Le soir du 11, on s'agite dans les faubourgs; on se prépare à l'insurrection pour le lendemain : mais point de chefs, point de plan, point de résolution arrêtée pour reconstituer le pouvoir populaire; le Peuple se rendra seulement en masse à la Convention pour crier Du pain! la Constitution de 93!

Le 12 germinal (1er avril) au matin, l'insurrection commence dans la Section de la Cité, par des rassemblements de femmes et d'enfants; puis, on y bat la générale; puis, la population du Temple et du faubourg Saint-Antoine se lève presque entière; et les insurgés (hommes, femmes et enfants) s'avancent sur la Convention aux Tuileries, par les quais et le boulevard, avec des bâtons et cette inscription sur leurs chapeaux Du pain et la Constitution de 93.

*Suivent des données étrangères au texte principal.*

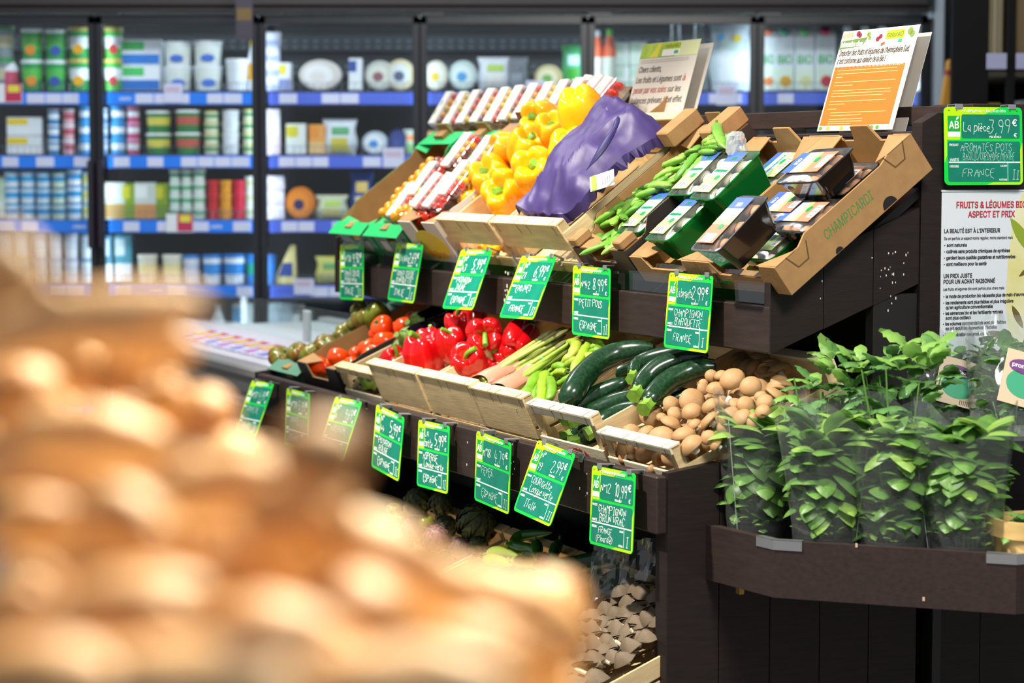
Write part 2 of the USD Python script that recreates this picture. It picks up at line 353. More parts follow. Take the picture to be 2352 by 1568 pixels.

La Convention n'ayant qu'une faible troupe pour sa garde, le premier détachement populaire qui arrive, et qui se précipite impétueusement, force l'entrée, enfonce les portes, et pénètre dans l'Assemblée en agitant ses chapeaux et criant Du pain! la Constitution de 93!

La Majorité murmure, mais la Montagne applaudit.

Puis, la foule envahit les places vides, et s'assied au milieu des Députés sans leur faire aucune violence, tandis que le reste est debout et obstrue tous les alentours.

Legendre veut parler à la tribune: à bas! à bas! lui criet-on de tous côtés.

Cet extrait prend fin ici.